Aluminum welders in short supply, say boatbuilders

   The Northwest is becoming a boat-building haven, where buyers are increasingly turning to aluminum as the must-have hull material. To fill orders, local companies must wade into the labor pool looking for skilled laborers, namely aluminum welders, people that have been tough to find.
   Local colleges are on the verge of providing programs to contribute skilled laborers, and boat-builders are also developing solutions, but will it be enough to satisfy demand?
   At Fairhaven’s Aluminum Chambered Boats, CEO Larry Wieber is looking to add 30 workers to the rapidly growing boat-building company in the next 90 days. The company is looking for riggers and aluminum welders, and Wieber said filling the company’s needs has been a challenge.
   The company finds new employees from in and out of the area by placing newspaper ads and by word-of-mouth advertising, he said, and gets its fair-share of walk-in applicants as well.
   The expanding company, which had around 80 employees when it began hiring last month, has picked up nine new employees. Wieber said getting extra space will not be the problem for ACB, as the Port of Bellingham will accommodate them — the sticking point will be building a skilled workforce.
   Currently, he said the community, including local trade schools, has not yet addressed the marine-industry labor shortage. The lack of aluminum welders, a vital labor force for ACB, is a problem the company needs to solve, he said.
   If the labor issues are not addressed in the future, the company may look to other facilities or locations, said Wieber.

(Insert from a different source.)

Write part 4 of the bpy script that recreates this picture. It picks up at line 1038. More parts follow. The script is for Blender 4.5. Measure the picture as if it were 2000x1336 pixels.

Based on what he has seen, the company can recruit and keep about 150 to 200 workers before the local labor supply becomes too weak for ACB.
   All American Marine, Inc. (AAM), also in Fairhaven, has similar labor-related problems.
   The 40-employee boat-building company doesn’t have a high demand for new staff, because it is not rapidly expanding — but when a worker is lost, finding a new one is tough, according to AAM controller, Del McAlpine.
   Like ACB, AAM’s boats are made from aluminum, a material that requires different training and skills than working with other metals.
   To address the problem, McAlpine, along with others in the industry began meeting to find a solution and set aluminum-welding standards.
   AAM recently developed its own training curriculum, and partnered with Worksource Washington to train new workers.
   “The strategy is to help businesses grow their own welders by training them with their own workers,” said Alex Kosmides, deputy director of Northwest Workforce Development Council for Worksource Washington, who is working with AAM.
   Kosmides said his agency has provided a $75,000 grant for the training program , which was matched by AAM and further funded by the company’s trainees. The agency has also worked with a panel of marine manufacturing industry representatives to find a solution to the problem and establish training standards.
   According to Kosmides, the lack of aluminum welders is a problem that has surfaced with the recent rise in popularity of aluminum boats.
   Tech schools to respond
   Satpal Sidhu, Dean of Professional Technical Education for Engineering and Technical Trades at Bellingham Technical College, said he has been aware of the demand for about two years, and has met with local boat-building companies on the issue.
   BTC has had a welding program, but only for steel; aluminum welding takes different facilities and a different training curriculum, said Sidhu.
   In 2007, however, things will change as BTC will open the new 50,000- square-foot Morse Center, which will house the school’s welding and auto-body programs, complete with a new aluminum-welding area. The college has also developed a curriculum to teach it.
   In the meantime, BTC has shared its planned aluminum-welding curriculum with Skagit Valley College, which has already started to train aluminum welders.
   Sidhu said the college has been very proactive in accommodating the needs of local industries, not just in aluminum welding, but in other areas such as electricians.
   Sidhu said demand for skilled labor is quite high right now, with a building upsurge going on in Washington; the oil boom in Alberta is also drawing welders northward, where higher wages are offered.
   BTC will soon be able to satisfy some of the local labor demands, according to Sidhu, but will not likely quench the marine industry’s thirst.
   Until then, those needing more employees may have a rough time finding workers.
   “We have to work hard to get the word out, because there is just not an abundance of able bodies,” said Wieber.